05 June 2015

Why Fear Sells in the Republican Primary

With the exception of Rand Paul, the 10 to 17 Republican candidates running for the White House all say they would not have invaded Iraq but do say they're eager to attack Iran. Lindsey Graham is probably the most extreme example of what is fairly normal within the GOP: warning about a world set to explode into chaos, militants who hate our way of life.

This is perplexing. Deaths from warfare have been steadily and significantly dropping throughout the last 70 years.

The violent crime rate has fallen in 8 of the last 10 years. And yet, in 10 of the last 10 years, the majority of Americans thought that violent crime rates were going up. A great many people do perceive the world as getting worse, not better.

I think there are a variety of reasons why negativity is such a positive for politicians - particularly for Republican politicians.

For one thing, the belief in progress is still a fairly novel thing. Until about 1500 to 1700, most people believed that the Garden of Eden was a paradise from which we'd fallen. Life had not gotten better since Adam and Eve but had, instead, only gotten worse. If there was any hope for freedom from grief it was not to be found in this life. The Renaissance wounded this concept and the Enlightenment dealt it a death blow. Well, for some people. There are still many people who have a visceral conviction that things will get worse in the future or even believe that things are getting worse now. Some, not all, of these people are religious and still believe in the fall from grace. And, of course, religious conservatives are more likely to vote Republican.

And of course pessimists are right at some level. I have found that my own view of myself lags reality by at least a decade. I'm surprised by recent pictures of me that show me as much older than I remember. My father died about a year and a half ago and I have no illusions about what the end of life will be like. I'll become less able and, in the words of Bruce Springsteen, "unrecognizable to myself," and I'll eventually die. It's hard to take comfort in the fact that life could be better for the average 30 year old in 30 years if I'm dying or dead then. When you reach a certain age, it becomes harder to be optimistic about the future. And of course, the elderly are more likely to vote Republican. A message of optimism directed at them seems to ring false.

There is one other factor that might explain why the message of military might and threats of violence so resonate with certain voters. It has to do with the source of wealth.

When land is the basis of wealth, it is worth fighting. If you win, you keep your land or even get more. If you lose, you wander without home or income.

When knowledge work is the basis of wealth, you do better to collaborate than fight. In Harari's Sapiens: A Brief History of Mankind, he makes the point that in 1849, during the California gold rush, it would actually pay off to attack California. If you conquer it, the mines are yours. You get the wealth. By contrast, if you were to conquer Silicon Valley today, killing people as you invaded, you would end up with nothing. Silicon Valley's assets are in people's minds and it is tough to seize those with tanks and planes.

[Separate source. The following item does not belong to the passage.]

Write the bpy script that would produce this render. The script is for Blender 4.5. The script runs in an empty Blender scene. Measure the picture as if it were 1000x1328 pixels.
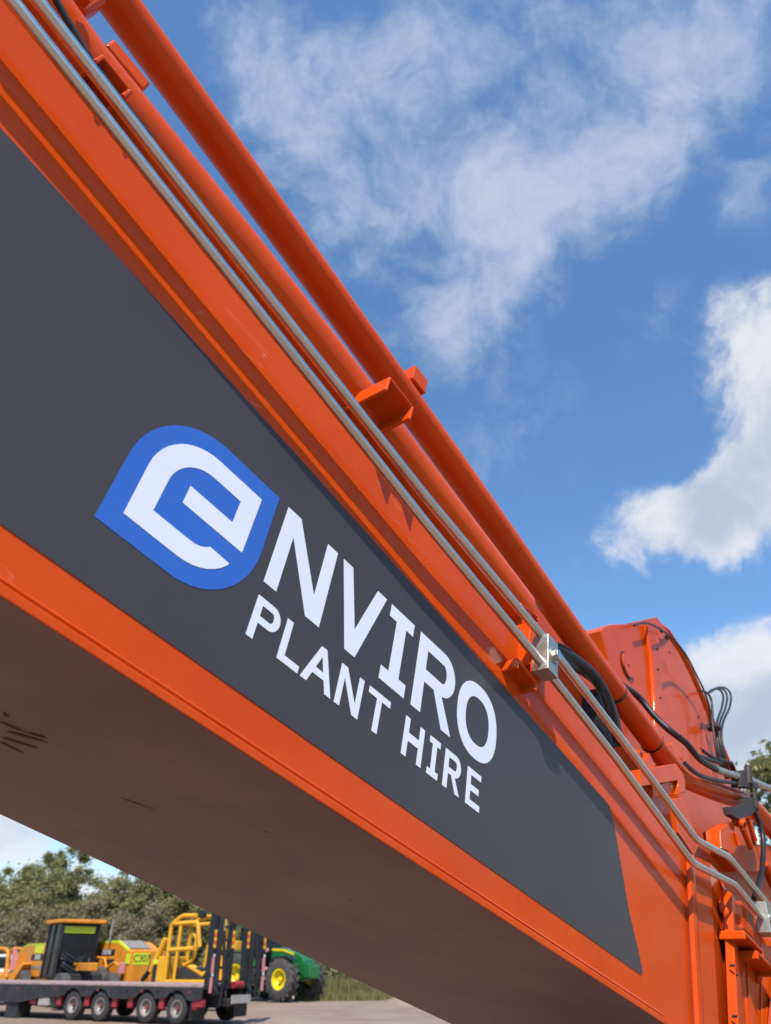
import bpy, math, random
import numpy as np
from mathutils import Vector, Matrix

random.seed(7)
rng = np.random.default_rng(7)
sc = bpy.context.scene
COL = sc.collection

# ------------------------------------------------------------------ camera
CAM_H = 1.5
FPX, CX, CY = 957.0, 500.0, 664.0            # focal length and centre in photo pixels (1000 x 1328)
PITCH = math.radians(31.4)
FW = Vector((0, math.cos(PITCH), math.sin(PITCH)))
UP = Vector((0, -math.sin(PITCH), math.cos(PITCH)))
RT = Vector((1, 0, 0))
CAM = Vector((0, 0, CAM_H))
cd = bpy.data.cameras.new('camera')
cam = bpy.data.objects.new('camera', cd)
COL.objects.link(cam)
cam.location = CAM
cam.rotation_euler = (math.pi / 2 + PITCH, 0, 0)
cd.sensor_fit = 'VERTICAL'
cd.sensor_height = 36
cd.lens = FPX / 1328 * 36
cd.clip_start = 0.05
cd.clip_end = 3000
cd.dof.use_dof = True
cd.dof.focus_distance = 1.55
cd.dof.aperture_fstop = 5.2
sc.camera = cam

# ------------------------------------------------------------------ boom frame
AZ = Vector((.6085, .7935, 0)).normalized()
TILT = math.radians(14.6)
DV = AZ * math.cos(TILT) - Vector((0, 0, math.sin(TILT)))       # along the boom, down and away
UV = AZ * math.sin(TILT) + Vector((0, 0, math.cos(TILT)))       # across it, up
MV = Vector((AZ.y, -AZ.x, 0))                                   # out of its side
S = 0.8                                                         # metres per boom unit

# ------------------------------------------------------------------ sun and sky
LIGHT = (DV * 1.85 - UV * 1.97 - MV * 1.0).normalized()
sd = bpy.data.lights.new('sun', 'SUN')
sun = bpy.data.objects.new('sun', sd)
COL.objects.link(sun)
sun.rotation_euler = LIGHT.to_track_quat('-Z', 'Y').to_euler()
sun.location = (0, -5, 30)
sd.energy = 5.0
sd.angle = math.radians(0.55)
sd.color = (1.0, .955, .89)
SUN_EL = math.asin(-LIGHT.z)
SUN_AZ = math.atan2(-LIGHT.x, -LIGHT.y)

sc.view_settings.view_transform = 'Standard'
sc.view_settings.look = 'None'
sc.view_settings.exposure = 0.2
sc.view_settings.gamma = 1.0
sc.view_settings.use_curve_mapping = False

SKY_STRENGTH = 0.100
world = bpy.data.worlds.new('World')
sc.world = world
world.use_nodes = True


class NT:
    def __init__(s, tree):
        s.t = tree
        s.n = tree.nodes
        s.l = tree.links

    def node(s, typ, **kw):
        n = s.n.new(typ)
        for k, v in kw.items():
            if k.startswith('_'):
                setattr(n, k[1:], v)
            else:
                key = int(k[1:]) if k[0] == 'i' and k[1:].isdigit() else k
                inp = n.inputs[key]
                if isinstance(v, bpy.types.NodeSocket):
                    s.l.new(v, inp)
                else:
                    inp.default_value = v
        return n

    def math(s, op, a, b=0.0, c=0.0, clamp=False):
        n = s.n.new('ShaderNodeMath')
        n.operation = op
        n.use_clamp = clamp
        for i, v in enumerate((a, b, c)):
            if isinstance(v, bpy.types.NodeSocket):
                s.l.new(v, n.inputs[i])
            else:
                n.inputs[i].default_value = v
        return n.outputs[0]

    def smooth(s, v, a, b, lo=0.0, hi=1.0, kind='SMOOTHSTEP'):
        n = s.n.new('ShaderNodeMapRange')
        n.interpolation_type = kind
        s.l.new(v, n.inputs[0])
        for i, x in enumerate((a, b, lo, hi)):
            n.inputs[1 + i].default_value = x
        return n.outputs[0]

    def mix(s, fac, a, b, mode='MIX'):
        n = s.n.new('ShaderNodeMix')
        n.data_type = 'RGBA'
        n.blend_type = mode
        for i, v in ((0, fac), (6, a), (7, b)):
            if isinstance(v, bpy.types.NodeSocket):
                s.l.new(v, n.inputs[i])
            else:
                n.inputs[i].default_value = v if i == 0 else (*v[:3], 1.0)
        return n.outputs[2]

    def noise(s, vec, scale, detail=4, rough=.5, dist=0.0, out=0):
        n = s.n.new('ShaderNodeTexNoise')
        if vec is not None:
            s.l.new(vec, n.inputs['Vector'])
        n.inputs['Scale'].default_value = scale
        n.inputs['Detail'].default_value = detail
        n.inputs['Roughness'].default_value = rough
        n.inputs['Distortion'].default_value = dist
        return n.outputs[out]


def dirpx(x, y):
    return (RT * (x - CX) + UP * (CY - y) + FW * FPX).normalized()


def build_world():
    t = NT(world.node_tree)
    t.n.clear()
    out = t.node('ShaderNodeOutputWorld')
    bg = t.node('ShaderNodeBackground', Strength=SKY_STRENGTH)
    t.l.new(bg.outputs[0], out.inputs[0])
    sky = t.node('ShaderNodeTexSky', _sky_type='NISHITA', _sun_disc=False, _sun_elevation=SUN_EL,
                 _sun_rotation=SUN_AZ, _altitude=60, _air_density=1.15, _dust_density=.5, _ozone_density=2.2)
    tc = t.node('ShaderNodeTexCoord')
    v0 = tc.outputs['Generated']
    # wobble the direction so that cloud outlines are torn
    wob = t.noise(v0, 3.2, 6, .56, 0.0, out=1)
    sub = t.node('ShaderNodeVectorMath', _operation='SUBTRACT', i0=wob, i1=(.5, .5, .5))
    scl = t.node('ShaderNodeVectorMath', _operation='SCALE', i0=sub.outputs[0], Scale=.20)
    add = t.node('ShaderNodeVectorMath', _operation='ADD', i0=v0, i1=scl.outputs[0])
    v = add.outputs[0]

    def blob(d, rx, ry, ang, w, inner=.25):
        d = d.normalized()
        r = Vector((0, 0, 1)).cross(-d).normalized()
        u = d.cross(-r).normalized()
        r = u.cross(-d).normalized()
        a = math.radians(ang)
        r2 = r * math.cos(a) + u * math.sin(a)
        u2 = -r * math.sin(a) + u * math.cos(a)
        M = Matrix((r2, u2, r2.cross(u2))).transposed()
        mp = t.node('ShaderNodeMapping', _vector_type='TEXTURE', Vector=v, Location=d,
                    Rotation=M.to_euler(), Scale=(rx, ry, .6))
        ln = t.node('ShaderNodeVectorMath', _operation='LENGTH', i0=mp.outputs[0])
        return t.smooth(ln.outputs['Value'], 1.0, inner, 0.0, w)

    def tot(lst):
        acc = lst[0]
        for b in lst[1:]:
            acc = t.math('ADD', acc, b)
        return acc
    P = FPX
    # thin torn cloud, high in the picture: (x, y, rx, ry, angle, weight) measured on the photograph
    wis = [(330, 70, 140, 80, -45, .75), (480, 150, 200, 120, -25, .8), (660, 70, 190, 80, -10, .85),
           (900, 60, 260, 95, 12, .82), (430, 290, 120, 90, -50, .55), (600, 270, 140, 80, 5, .7),
           (770, 225, 190, 90, 28, .72), (680, 345, 200, 90, 38, .78), (520, 400, 90, 120, 50, .42), (610, 430, 130, 70, 30, .65),
           (840, 430, 60, 35, 45, .5), (970, 240, 80, 60, 50, .45), (650, 560, 100, 100, 60, .45),
           (-150, 100, 260, 130, 30, .8), (1400, 200, 380, 180, 20, .8), (400, -400, 500, 200, 10, .6)]
    cum = [(1005, 475, 130, 125, 70, 1.0), (1030, 600, 170, 100, 15, .85), (930, 640, 120, 70, 10, .7), (830, 675, 130, 75, 5, .68),
           (950, 900, 170, 110, 10, 1.0), (1000, 1010, 220, 120, 0, .9),
           (60, 1130, 330, 75, -6, .6), (-250, 1060, 300, 120, 0, .8), (1500, 850, 420, 160, 0, .8), (340, 1170, 220, 50, 0, .55)]
    W = tot([blob(dirpx(x, y), rx / P * 1.25, ry / P * 1.3, a, w, .1) for x, y, rx, ry, a, w in wis])
    K = tot([blob(dirpx(x, y), rx / P * 1.1, ry / P * 1.1, a, w, .3) for x, y, rx, ry, a, w in cum] +
            [blob(Vector((math.cos(a), math.sin(a), e)), .32, .16, 0, .6, .2) for a, e in
             ((3.4, .35), (4.1, .6), (5.0, .45), (5.9, .6), (4.5, 1.3))])
    n1 = t.noise(v, 7.5, 10, .66, .25)
    n2 = t.noise(v, 30.0, 6, .62, .1)
    # wisps: coverage times noise, never fully opaque
    wd = t.math('ADD', t.math('MULTIPLY', W, .62), t.math('MULTIPLY', t.math('SUBTRACT', n1, .5), 2.3))
    wd = t.math('ADD', wd, t.math('MULTIPLY', t.math('SUBTRACT', n2, .5), .7))
    wd = t.math('MULTIPLY', t.smooth(wd, .02, 1.35), .86)
    wd = t.math('MULTIPLY', wd, t.smooth(W, .0, .35))
    kd = t.math('ADD', K, t.math('MULTIPLY', t.math('SUBTRACT', n1, .5), 2.3))
    kd = t.math('ADD', kd, t.math('MULTIPLY', t.math('SUBTRACT', n2, .5), .6))
    kd = t.math('MULTIPLY', t.smooth(kd, .25, 1.15), t.smooth(K, .0, .35))
    cov = t.math('MAXIMUM', wd, kd)
    # body shading of the thick cloud: lit tops, greyer cores
    core = t.smooth(t.math('SUBTRACT', K, t.math('MULTIPLY', t.math('SUBTRACT', n1, .5), 3.2)), .5, 1.9)
    ccol = t.mix(core, (7.4, 7.6, 8.0), (4.6, 5.2, 6.4))
    ccol = t.mix(t.smooth(kd, 0, .6), (5.4, 6.1, 7.4), ccol)
    skyc = t.mix(1.0, sky.outputs[0], (1.08, 1.47, 1.74), 'MULTIPLY')
    col = t.mix(t.math('MULTIPLY', cov, .93), skyc, ccol)
    t.l.new(col, bg.inputs[0])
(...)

Rural areas tend to be more Republican. For these people, their wealth is often rooted in farmland or oil wells or businesses that support them. In urban areas, we have knowledge work as the basis of wealth. People who base their wealth on land are more threatened by the thought of war. It actually makes sense to seize a farm or oil well. People in cubicles are more likely to be baffled by the threat. It doesn't really even register as plausible.

So when candidates talk about the threat of radical Islam, it resonates with religious farmers and oil men who see war as a credible way to gain wealth and persecute true believers. By contrast, neither of those buttons work for most urban knowledge workers. And if you talk about how things are getting worse to people in their 80s, people for whom life really is getting worse, it resonates in ways it simply can't with young people still in the prime of their life. Unsurprisingly, Republicans preach fear to their base of rural, religious, older citizens. Fortunately for the world - unfortunately for Republicans - this base is shrinking.

1 comment:

Lifehiker said...

Right and right. Even in rural areas the internet is shrinking the conservative base. Sometimes it bugs me that the aging right wingers hang on due to advanced science and technology but give the credit to God's protection; even God must be a little miffed about that when the longevity-enhanced person is a war-mongering "Christian" bigot. So, ONWARD, Knowledge Workers! They have nothing to fear but fear itself. (Did someone else already say that?)